● **Dataset extract**

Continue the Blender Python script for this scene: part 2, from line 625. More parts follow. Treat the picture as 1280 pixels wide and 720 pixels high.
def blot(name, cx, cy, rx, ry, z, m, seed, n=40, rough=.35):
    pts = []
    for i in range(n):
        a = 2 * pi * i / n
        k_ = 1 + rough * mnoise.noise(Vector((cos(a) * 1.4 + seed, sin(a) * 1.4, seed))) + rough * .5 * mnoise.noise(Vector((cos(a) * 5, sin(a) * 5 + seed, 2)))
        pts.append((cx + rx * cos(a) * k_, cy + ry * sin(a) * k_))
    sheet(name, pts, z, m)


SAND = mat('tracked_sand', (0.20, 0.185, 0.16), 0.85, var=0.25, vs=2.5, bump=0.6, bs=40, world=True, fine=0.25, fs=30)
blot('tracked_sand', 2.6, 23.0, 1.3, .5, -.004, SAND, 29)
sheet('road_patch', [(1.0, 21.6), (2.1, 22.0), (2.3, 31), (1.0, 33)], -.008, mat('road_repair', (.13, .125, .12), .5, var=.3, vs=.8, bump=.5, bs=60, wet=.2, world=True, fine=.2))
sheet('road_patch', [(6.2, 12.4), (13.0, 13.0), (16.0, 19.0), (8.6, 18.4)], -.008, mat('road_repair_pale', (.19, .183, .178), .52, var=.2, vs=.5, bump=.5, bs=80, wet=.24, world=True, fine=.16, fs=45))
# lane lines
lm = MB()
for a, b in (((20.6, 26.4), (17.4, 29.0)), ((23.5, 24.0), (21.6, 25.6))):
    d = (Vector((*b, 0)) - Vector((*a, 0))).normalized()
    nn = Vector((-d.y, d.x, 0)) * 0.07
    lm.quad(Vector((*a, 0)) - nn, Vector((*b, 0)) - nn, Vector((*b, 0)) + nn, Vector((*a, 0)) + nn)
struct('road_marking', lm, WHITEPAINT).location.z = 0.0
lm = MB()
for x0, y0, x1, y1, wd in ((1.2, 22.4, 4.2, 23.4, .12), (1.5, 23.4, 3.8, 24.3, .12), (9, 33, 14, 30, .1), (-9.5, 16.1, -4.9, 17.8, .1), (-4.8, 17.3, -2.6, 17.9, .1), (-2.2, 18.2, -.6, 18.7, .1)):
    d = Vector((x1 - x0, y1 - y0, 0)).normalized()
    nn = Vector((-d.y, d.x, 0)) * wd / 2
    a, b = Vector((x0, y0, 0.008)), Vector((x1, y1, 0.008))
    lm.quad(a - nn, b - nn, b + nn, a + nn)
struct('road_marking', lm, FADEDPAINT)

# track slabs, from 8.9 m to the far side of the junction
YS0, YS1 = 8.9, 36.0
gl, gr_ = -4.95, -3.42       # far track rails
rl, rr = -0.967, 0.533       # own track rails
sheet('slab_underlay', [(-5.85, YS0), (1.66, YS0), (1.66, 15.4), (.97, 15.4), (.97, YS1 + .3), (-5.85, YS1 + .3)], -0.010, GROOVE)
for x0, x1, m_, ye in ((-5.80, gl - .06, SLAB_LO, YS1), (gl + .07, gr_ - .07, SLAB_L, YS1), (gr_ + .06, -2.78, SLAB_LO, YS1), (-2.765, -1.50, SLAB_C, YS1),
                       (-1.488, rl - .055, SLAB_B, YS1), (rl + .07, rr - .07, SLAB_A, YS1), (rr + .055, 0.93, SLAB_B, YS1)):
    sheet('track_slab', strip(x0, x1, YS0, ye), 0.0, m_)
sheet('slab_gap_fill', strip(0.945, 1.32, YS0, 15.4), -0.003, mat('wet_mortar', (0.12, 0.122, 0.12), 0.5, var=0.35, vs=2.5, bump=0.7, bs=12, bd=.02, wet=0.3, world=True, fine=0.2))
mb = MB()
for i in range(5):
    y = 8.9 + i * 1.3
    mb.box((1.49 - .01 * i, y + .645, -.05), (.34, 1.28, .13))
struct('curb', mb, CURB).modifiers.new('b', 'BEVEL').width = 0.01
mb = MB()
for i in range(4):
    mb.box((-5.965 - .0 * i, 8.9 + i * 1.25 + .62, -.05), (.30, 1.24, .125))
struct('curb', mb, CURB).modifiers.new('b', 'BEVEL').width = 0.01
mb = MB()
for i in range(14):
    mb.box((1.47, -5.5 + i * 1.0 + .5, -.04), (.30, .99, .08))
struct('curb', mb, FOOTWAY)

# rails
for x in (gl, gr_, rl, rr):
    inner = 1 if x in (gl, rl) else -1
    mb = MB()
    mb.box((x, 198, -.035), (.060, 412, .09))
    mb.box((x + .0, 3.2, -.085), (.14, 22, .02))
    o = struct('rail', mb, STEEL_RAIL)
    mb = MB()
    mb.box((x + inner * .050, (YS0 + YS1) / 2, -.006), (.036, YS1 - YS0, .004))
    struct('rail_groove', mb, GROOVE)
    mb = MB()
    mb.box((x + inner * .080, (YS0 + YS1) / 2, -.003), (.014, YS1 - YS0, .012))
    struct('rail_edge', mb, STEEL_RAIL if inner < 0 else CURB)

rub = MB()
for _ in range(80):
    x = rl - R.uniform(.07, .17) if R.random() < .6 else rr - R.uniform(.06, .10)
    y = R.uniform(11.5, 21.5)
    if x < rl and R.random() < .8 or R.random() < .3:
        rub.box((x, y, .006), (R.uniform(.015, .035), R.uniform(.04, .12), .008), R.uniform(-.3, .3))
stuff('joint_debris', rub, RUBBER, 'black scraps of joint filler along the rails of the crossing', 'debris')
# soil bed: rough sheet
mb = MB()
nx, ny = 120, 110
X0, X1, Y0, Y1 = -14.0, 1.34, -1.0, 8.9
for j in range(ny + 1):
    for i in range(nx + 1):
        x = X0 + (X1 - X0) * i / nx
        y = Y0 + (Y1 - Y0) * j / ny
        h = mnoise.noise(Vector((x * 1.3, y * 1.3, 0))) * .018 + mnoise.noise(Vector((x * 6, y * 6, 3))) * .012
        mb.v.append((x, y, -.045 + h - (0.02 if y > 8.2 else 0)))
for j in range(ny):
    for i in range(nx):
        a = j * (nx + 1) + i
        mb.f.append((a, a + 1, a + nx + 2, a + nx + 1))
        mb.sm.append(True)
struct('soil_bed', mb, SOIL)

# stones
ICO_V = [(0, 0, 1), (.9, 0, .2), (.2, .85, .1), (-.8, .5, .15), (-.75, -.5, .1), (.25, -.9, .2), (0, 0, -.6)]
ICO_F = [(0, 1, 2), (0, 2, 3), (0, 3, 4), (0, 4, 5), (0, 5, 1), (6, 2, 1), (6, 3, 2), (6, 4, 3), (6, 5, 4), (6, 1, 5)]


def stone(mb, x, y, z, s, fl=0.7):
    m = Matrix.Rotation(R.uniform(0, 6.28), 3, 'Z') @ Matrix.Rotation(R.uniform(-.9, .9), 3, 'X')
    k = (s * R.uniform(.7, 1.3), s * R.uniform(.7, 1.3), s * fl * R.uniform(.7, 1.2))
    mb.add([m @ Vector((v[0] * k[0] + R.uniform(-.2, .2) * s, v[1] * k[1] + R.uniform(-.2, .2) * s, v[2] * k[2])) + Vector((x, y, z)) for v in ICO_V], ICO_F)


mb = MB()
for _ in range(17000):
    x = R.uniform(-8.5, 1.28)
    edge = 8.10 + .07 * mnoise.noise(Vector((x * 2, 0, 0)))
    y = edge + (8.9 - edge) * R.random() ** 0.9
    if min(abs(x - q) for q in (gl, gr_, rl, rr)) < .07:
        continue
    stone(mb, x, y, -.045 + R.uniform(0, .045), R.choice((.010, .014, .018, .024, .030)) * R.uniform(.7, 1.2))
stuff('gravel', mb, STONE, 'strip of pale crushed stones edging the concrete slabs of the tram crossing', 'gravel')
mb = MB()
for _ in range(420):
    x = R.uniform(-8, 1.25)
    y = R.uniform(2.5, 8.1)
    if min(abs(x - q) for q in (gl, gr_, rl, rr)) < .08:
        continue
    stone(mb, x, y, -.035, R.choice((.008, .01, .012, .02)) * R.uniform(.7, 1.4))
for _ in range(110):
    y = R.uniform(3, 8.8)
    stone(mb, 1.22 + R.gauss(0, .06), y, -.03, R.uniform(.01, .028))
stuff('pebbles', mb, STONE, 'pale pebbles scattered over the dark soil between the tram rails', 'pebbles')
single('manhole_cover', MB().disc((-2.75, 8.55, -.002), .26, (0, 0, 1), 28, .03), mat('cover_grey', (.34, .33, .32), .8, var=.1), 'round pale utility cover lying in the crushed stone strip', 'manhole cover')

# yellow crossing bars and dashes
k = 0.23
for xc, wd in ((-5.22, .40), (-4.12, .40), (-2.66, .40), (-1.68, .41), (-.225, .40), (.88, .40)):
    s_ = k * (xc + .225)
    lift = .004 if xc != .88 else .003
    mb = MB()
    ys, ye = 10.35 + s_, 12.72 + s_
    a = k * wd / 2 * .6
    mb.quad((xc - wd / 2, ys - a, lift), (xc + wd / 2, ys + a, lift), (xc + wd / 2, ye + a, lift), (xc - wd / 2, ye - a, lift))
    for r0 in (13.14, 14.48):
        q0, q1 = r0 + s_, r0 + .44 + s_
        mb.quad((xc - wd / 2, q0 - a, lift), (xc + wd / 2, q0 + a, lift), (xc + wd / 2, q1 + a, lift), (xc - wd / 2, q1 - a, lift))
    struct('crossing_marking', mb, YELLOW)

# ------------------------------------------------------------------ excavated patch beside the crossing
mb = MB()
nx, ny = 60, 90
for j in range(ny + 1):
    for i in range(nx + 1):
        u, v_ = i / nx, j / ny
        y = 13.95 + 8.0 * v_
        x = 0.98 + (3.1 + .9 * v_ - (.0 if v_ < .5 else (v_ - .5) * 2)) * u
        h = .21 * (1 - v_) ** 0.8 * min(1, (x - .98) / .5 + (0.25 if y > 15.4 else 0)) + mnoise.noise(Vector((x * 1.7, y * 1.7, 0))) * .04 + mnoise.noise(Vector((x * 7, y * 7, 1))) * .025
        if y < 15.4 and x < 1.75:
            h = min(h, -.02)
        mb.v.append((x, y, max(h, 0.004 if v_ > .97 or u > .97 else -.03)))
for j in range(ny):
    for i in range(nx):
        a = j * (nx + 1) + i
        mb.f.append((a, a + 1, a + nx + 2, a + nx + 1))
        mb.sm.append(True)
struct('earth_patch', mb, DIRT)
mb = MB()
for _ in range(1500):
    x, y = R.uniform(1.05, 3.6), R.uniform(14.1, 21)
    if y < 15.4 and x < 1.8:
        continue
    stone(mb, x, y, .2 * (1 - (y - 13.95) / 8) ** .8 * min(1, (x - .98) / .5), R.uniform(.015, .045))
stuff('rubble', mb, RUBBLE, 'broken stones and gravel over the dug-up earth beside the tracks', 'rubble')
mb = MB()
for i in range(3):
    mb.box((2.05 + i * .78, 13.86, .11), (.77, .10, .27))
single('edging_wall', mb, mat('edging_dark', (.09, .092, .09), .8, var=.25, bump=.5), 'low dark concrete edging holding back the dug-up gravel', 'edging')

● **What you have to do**
Each line from the top of the material above through the line with "struct('road_marking', lm, FADEDPAINT)" must be echoed exactly, and no other line.

● **Solution for this problem**
Continue the Blender Python script for this scene: part 2, from line 625. More parts follow. Treat the picture as 1280 pixels wide and 720 pixels high.
def blot(name, cx, cy, rx, ry, z, m, seed, n=40, rough=.35):
    pts = []
    for i in range(n):
        a = 2 * pi * i / n
        k_ = 1 + rough * mnoise.noise(Vector((cos(a) * 1.4 + seed, sin(a) * 1.4, seed))) + rough * .5 * mnoise.noise(Vector((cos(a) * 5, sin(a) * 5 + seed, 2)))
        pts.append((cx + rx * cos(a) * k_, cy + ry * sin(a) * k_))
    sheet(name, pts, z, m)


SAND = mat('tracked_sand', (0.20, 0.185, 0.16), 0.85, var=0.25, vs=2.5, bump=0.6, bs=40, world=True, fine=0.25, fs=30)
blot('tracked_sand', 2.6, 23.0, 1.3, .5, -.004, SAND, 29)
sheet('road_patch', [(1.0, 21.6), (2.1, 22.0), (2.3, 31), (1.0, 33)], -.008, mat('road_repair', (.13, .125, .12), .5, var=.3, vs=.8, bump=.5, bs=60, wet=.2, world=True, fine=.2))
sheet('road_patch', [(6.2, 12.4), (13.0, 13.0), (16.0, 19.0), (8.6, 18.4)], -.008, mat('road_repair_pale', (.19, .183, .178), .52, var=.2, vs=.5, bump=.5, bs=80, wet=.24, world=True, fine=.16, fs=45))
# lane lines
lm = MB()
for a, b in (((20.6, 26.4), (17.4, 29.0)), ((23.5, 24.0), (21.6, 25.6))):
    d = (Vector((*b, 0)) - Vector((*a, 0))).normalized()
    nn = Vector((-d.y, d.x, 0)) * 0.07
    lm.quad(Vector((*a, 0)) - nn, Vector((*b, 0)) - nn, Vector((*b, 0)) + nn, Vector((*a, 0)) + nn)
struct('road_marking', lm, WHITEPAINT).location.z = 0.0
lm = MB()
for x0, y0, x1, y1, wd in ((1.2, 22.4, 4.2, 23.4, .12), (1.5, 23.4, 3.8, 24.3, .12), (9, 33, 14, 30, .1), (-9.5, 16.1, -4.9, 17.8, .1), (-4.8, 17.3, -2.6, 17.9, .1), (-2.2, 18.2, -.6, 18.7, .1)):
    d = Vector((x1 - x0, y1 - y0, 0)).normalized()
    nn = Vector((-d.y, d.x, 0)) * wd / 2
    a, b = Vector((x0, y0, 0.008)), Vector((x1, y1, 0.008))
    lm.quad(a - nn, b - nn, b + nn, a + nn)
struct('road_marking', lm, FADEDPAINT)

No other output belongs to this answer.